I grew up in a military family and joined the Air Force in 1971 during the Vietnam War. It was there that I became a peace activist.

Saturday, June 24, 2017

Day in Portland: Trains and Film



MB and I went to Portland today to see the tall sailing ships and a movie.  As we were walking toward the port district we passed by the narrow gauge train museum and went inside to have a look.  I've always loved trains and still have my train set that I got for Christmas in 1959.  In fact I still have the turkey box from our holiday turkey that year that I have kept the train in ever since.  In later years I gave the train to my son Julian but it is still stored in our attic with his baseball cards and other such things.

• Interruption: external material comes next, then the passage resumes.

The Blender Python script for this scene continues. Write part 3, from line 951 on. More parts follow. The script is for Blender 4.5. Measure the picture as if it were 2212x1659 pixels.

In 1980 I worked with friend John Hedrick in Orlando, Florida to create the People's Transit Organization that worked to get the city and Orange County to upgrade their public transit.  (Our campaign was successful in getting the community to double its funding for public transit.) I am not fond of cars, nor of super highways, but love the idea of public transportation.  It's better for the environment and better for the public - its a common carrier.

Maybe it was living in Wiesbaden, Germany in the mid 1960's - our apartment in the center of the city was just blocks from the rail station and I used to spend alot of time there - and that experience of seeing what a real national rail system was like must have had a big influence on me.

Needless to say I was fascinated by the museum and I remain a huge advocate for building commuter rail systems as one small way to deal with our addiction to the automobile which is a major contributor to the pollution that has helped bring about climate change.

At one time Maine was connected by passenger rail lines that covered most of the state.  Many small towns still have their train stations standing but sadly the coming of the car destroyed that system.

Following our visit to the museum we continued our walk to the port area, had a late breakfast, and then sat in a park while waiting to go the the movie theater.  We went to see "All Eyez On Me" which tells the true story of prolific rapper, actor, poet and activist Tupac Shakur. The film follows Shakur from his early days in New York City to his evolution into being one of the world's most recognized and influential voices before his assassination at the age of 25. Against all odds, Shakur's raw talent, powerful lyrics and revolutionary spirit propelled him into becoming a cultural icon whose legacy continues to grow.

Tupac's mother was a member of the Black Panthers and during her pregnancy she represented herself in a trial and was found not guilty of the charges.  She brought Tupac up to be a revolutionary. His fame brought him much suffering as he was targeted as an enemy of the state at an early age.  I highly recommend the film.